Measurement of thermal properties of thin films up to high temperatures—Pulsed photothermal radiometry system and Si–B–C–N films

Abstract

A new arrangement of two-detector pulsed photothermal radiometry measurement system has been developed enabling temperature dependence measurement of thermal properties of thin films up to high temperatures. Only a few methods are available in this temperature range for thin films' thermal properties investigation, but there is a need for their knowledge in the fields of high-temperature electronics and high-speed machining. The present system enables simultaneous determination of the thin film effusivity, thermal conductivity, and volumetric specific heat in the temperature range from room temperature to 600 °C. The samples are placed in a vacuum chamber. The temperatures in the system were verified by an independent measurement and the system was tested on known bulk samples. Advantages and shortcomings of the method when used at higher temperatures and in the vacuum are described and discussed. Furthermore, Si-B-C-N thin films were studied.
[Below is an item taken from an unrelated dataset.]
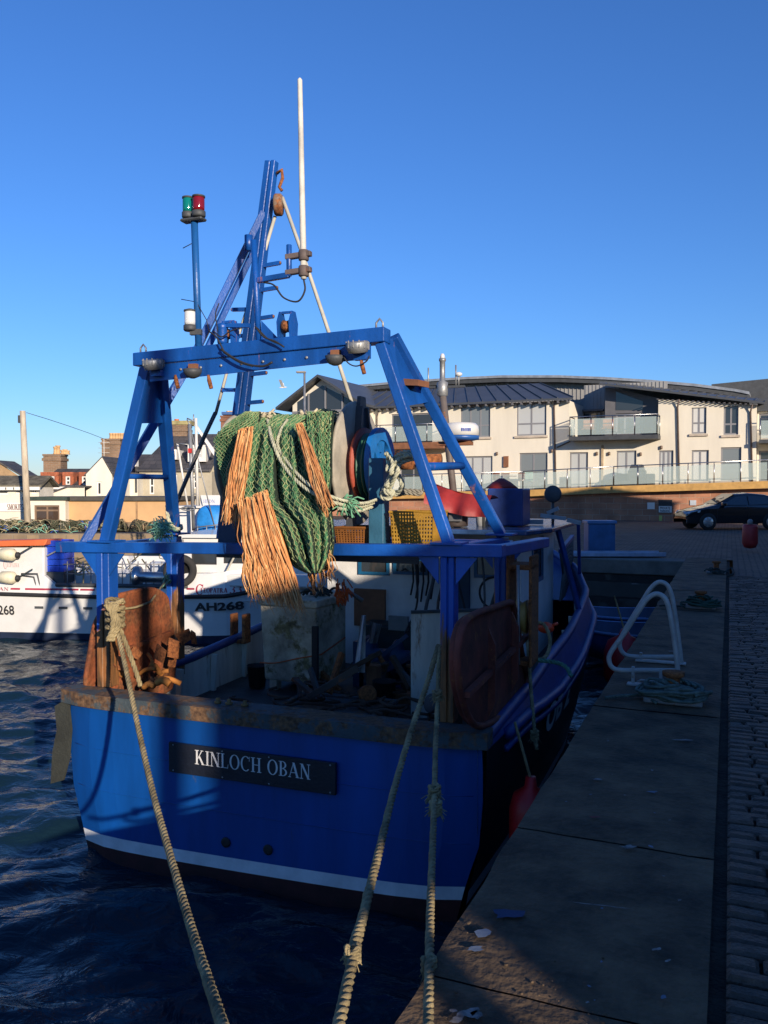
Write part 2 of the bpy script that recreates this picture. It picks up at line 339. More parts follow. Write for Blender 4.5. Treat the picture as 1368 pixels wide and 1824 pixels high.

These amorphous ceramic materials possess an interesting set of mechanical and thermal properties. In particular, the films of the investigated chemical composition exhibit an excellent thermal stability at temperatures of up to 1700 °C. In the studied temperature range, from 20 to 600 °C, the thermal conductivity increased with increasing temperature from 1.72 to 1.89 W m(-1) K(-1) and volumetric specific heat increased from 2.65 to 3.76 × 10(6) J m(-3) K(-1).